"Undertow": Love, Peruvian Style, But You Won't See a Lot of Peru

For your next tropical beach vacation, would you consider a couple of days in a bleak little town of cinderblock homes and corrugated tin roofs on the stark, dusty coast of northern Peru?

I didn’t think so.

How about a couple of hours? I just did, courtesy of the new Coral Gables Art Cinema, a recently opened non-profit movie house in tony Coral Gables, Florida, about as far away from the fishing village of Cabo Blanco as you can get. While vicarious sightseeing is usually one of the main reasons I see foreign films, there wasn’t much here, apart from some impressive rocky beaches, and you certainly won’t see a lot of Peru. The real reason to see Undertow (Contracorriente in Spanish) is the raw, honest peek at the lives and passions of people you and I don’t know, but by the end of the story wish we did: a hardscrabble community of cholos and mestizos eking out a living from the treacherous sea, living with a pre-smartphone intensity that is long gone from our presumably more sophisticated rear-view mirrors.
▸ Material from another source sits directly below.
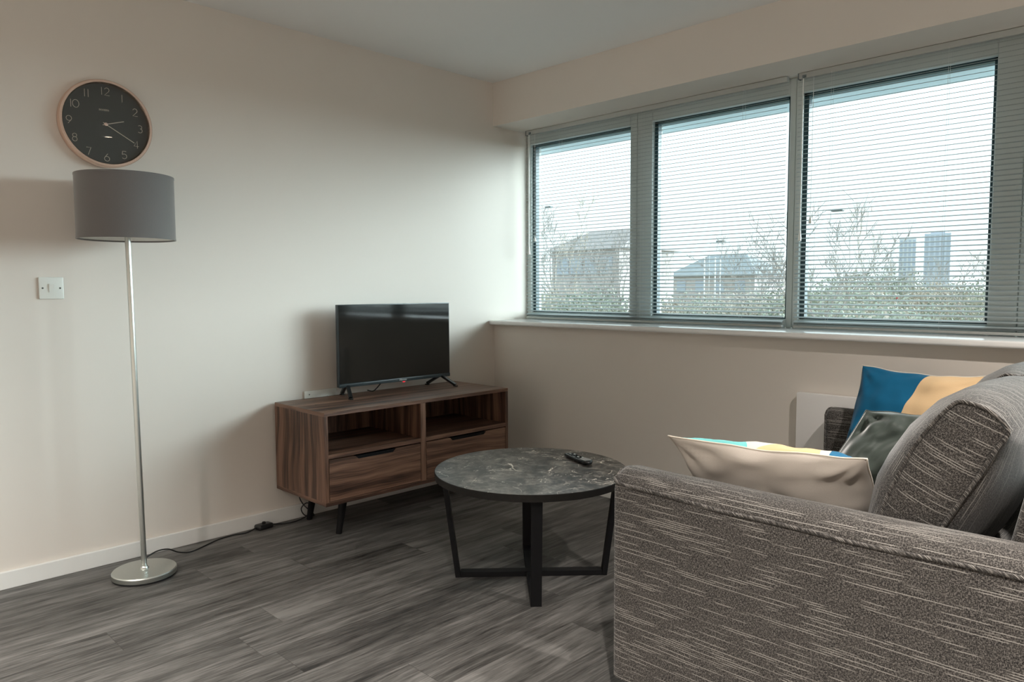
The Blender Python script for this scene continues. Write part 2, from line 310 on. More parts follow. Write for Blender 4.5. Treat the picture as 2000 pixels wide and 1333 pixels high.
# ------------------------------------------------------------------ geometry helpers
class MB:
    def __init__(s): s.bm = bmesh.new(); s.uv = s.bm.loops.layers.uv.new('UVMap')
    def box(s, x0, x1, y0, y1, z0, z1, bev=0.0, seg=2, mi=0):
        r = bmesh.ops.create_cube(s.bm, size=1.0)['verts']
        for v in r: v.co = Vector(((x0+x1)/2 + v.co.x*(x1-x0), (y0+y1)/2 + v.co.y*(y1-y0), (z0+z1)/2 + v.co.z*(z1-z0)))
        fs = {f for v in r for f in v.link_faces}
        for f in fs: f.material_index = mi
        if bev > 0:
            es = {e for v in r for e in v.link_edges}
            bmesh.ops.bevel(s.bm, geom=list(es), offset=bev, segments=seg, affect='EDGES', profile=0.5)
        return s
    def tube(s, pts, r, n=8, cap=True, flat=1.0):
        pts = [Vector(p) for p in pts]; rr = r if isinstance(r, (list, tuple)) else [r]*len(pts)
        rings = []; prev = None
        for i, p in enumerate(pts):
            d = (pts[min(i+1, len(pts)-1)] - pts[max(i-1, 0)]).normalized()
            if prev is None:
                a = Vector((0, 0, 1)) if abs(d.z) < 0.9 else Vector((1, 0, 0))
                x = d.cross(a).normalized()
            else: x = (prev - d*prev.dot(d)).normalized()
            prev = x; y = d.cross(x)
            rings.append([s.bm.verts.new(p + (x*math.cos(2*PI*k/n) + y*math.sin(2*PI*k/n)*flat)*rr[i]) for k in range(n)])
        for a, b_ in zip(rings, rings[1:]):
            for k in range(n): s.bm.faces.new((a[k], a[(k+1) % n], b_[(k+1) % n], b_[k]))
        if cap:
            s.bm.faces.new(rings[0][::-1]); s.bm.faces.new(rings[-1])
        return s
    def lathe(s, prof, n=48, c=(0, 0, 0), axis='z', closed=False, a0=0.0):
        rings = []
        for (r, h) in prof:
            ring = []
            for k in range(n):
                t = 2*PI*k/n + a0; a, b_ = r*math.cos(t), r*math.sin(t)
                co = (a, b_, h) if axis == 'z' else (h, a, b_) if axis == 'x' else (a, h, b_)
                ring.append(s.bm.verts.new(Vector(co) + Vector(c)))
            rings.append(ring)
        prs = list(zip(rings, rings[1:])) + ([(rings[-1], rings[0])] if closed else [])
        for a, b_ in prs:
            for k in range(n):
                s.bm.faces.new((a[k], a[(k+1) % n], b_[(k+1) % n], b_[k]))
        if not closed:
            s.bm.faces.new(rings[0]); s.bm.faces.new(rings[-1])
        return s
    def prism(s, poly, axis, a, b_):
        def mk(p, h): return (p[0], p[1], h) if axis == 'z' else (h, p[0], p[1]) if axis == 'x' else (p[0], h, p[1])
        A = [s.bm.verts.new(mk(p, a)) for p in poly]; B = [s.bm.verts.new(mk(p, b_)) for p in poly]; n = len(poly)
        for k in range(n): s.bm.faces.new((A[k], A[(k+1) % n], B[(k+1) % n], B[k]))
        s.bm.faces.new(A[::-1]); s.bm.faces.new(B); return s
    def bar(s, p, q, w, t, side):
        """flat bar from p to q, width w along the 'side' direction, thickness t"""
        p, q = Vector(p), Vector(q); d = (q-p).normalized(); sd = Vector(side); sd = (sd - d*sd.dot(d)).normalized(); th = d.cross(sd)
        V = [s.bm.verts.new(c + sd*(w/2*i) + th*(t/2*j)) for c in (p, q) for i, j in ((-1, -1), (1, -1), (1, 1), (-1, 1))]
        for k in range(4): s.bm.faces.new((V[k], V[(k+1) % 4], V[4+(k+1) % 4], V[4+k]))
        s.bm.faces.new(V[:4][::-1]); s.bm.faces.new(V[4:]); return s
    def quad(s, pts):
        s.bm.faces.new([s.bm.verts.new(p) for p in pts]); return s
    def boxuv(s, g=0, off=(0, 0)):
        """box projected uv in metres; grain (u) runs along axis g"""
        for f in s.bm.faces:
            n = f.normal if f.normal.length else Vector((0, 0, 1)); f.normal_update(); n = f.normal
            a = max(range(3), key=lambda i: abs(n[i])); ax = [i for i in range(3) if i != a]
            ui = g if g in ax else ax[0]; vi = [i for i in ax if i != ui][0]
            for l in f.loops: l[s.uv].uv = (l.vert.co[ui]+off[0], l.vert.co[vi]+off[1]+a*0.37)
        return s
    def build(s, name, mat, parent=None, smooth=None, loc=None, recalc=True):
        if recalc: bmesh.ops.recalc_face_normals(s.bm, faces=s.bm.faces[:])
        me = bpy.data.meshes.new(name); s.bm.to_mesh(me); s.bm.free()
        for mm in (mat if isinstance(mat, (list, tuple)) else [mat]): me.materials.append(MAT[mm] if isinstance(mm, str) else mm)
        if smooth is not None:
            me.polygons.foreach_set('use_smooth', [True]*len(me.polygons))
            if smooth < 180: me.set_sharp_from_angle(angle=math.radians(smooth))
        o = bpy.data.objects.new(name, me); COL.objects.link(o)
        if parent: o.parent = parent
        if loc is not None: o.location = loc
        return o
def thing(name, label, cat, loc=(0, 0, 0), rz=0.0, group=None):
    o = bpy.data.objects.new(name, None); COL.objects.link(o); o.location = loc; o.rotation_euler = (0, 0, rz)
    o.empty_display_size = 0.05; return tag(o, label, cat, group)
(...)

In this unlikely setting, a bisexual love triangle plays out with a depth of passion that brings to mind Giancarlo Giannini and Mariangela Melato in Lina Wertmüller’s controversial Swept Away by an Unusual Destiny in the Blue Sea of August,  a classic battle of the sexes and social classes on a desert island, Italian-style. Undertow fights both battles, adding race for good measure, as poor fisherman Miguel Salas struggles with his very pregnant wife and his male lover, Santiago, a wealthy white painter (presumably from Lima) who’s the object of most of the town’s gossip. The struggle takes on a whole new dimension when the painter drowns in the eponymous undertow, but his ghost is condemned to follow Miguel until his body can be retrieved and properly offered to the sea, the quaint custom in Cabo Blanco. At this point, the story reminded me of Brazil’s Dona Flor and Her Two Husbands, one of whom was dead, but that didn’t stop them from carrying on. These boys don't stop carrying on, either, but it's not quite necrophilia, since the body is missing for much of the story, and making out with a ghost is much cuter. But I don’t mean to sound flip: the emotional undertow of Undertow is so intense, the setting so bleak and yet sensuous, the characters so profoundly real (even the ghost), that you might find yourself wondering why it’s only won some 40 awards (including the Sundance Film Festival's World Cinema Audience Dramatic Award). You might even find yourself reconsidering corrugated roofing next time you’re at Home Depot. And a vacation in Cabo Blanco.

P.S.: Bring along an extra hanky, just in case. Available on Netflix.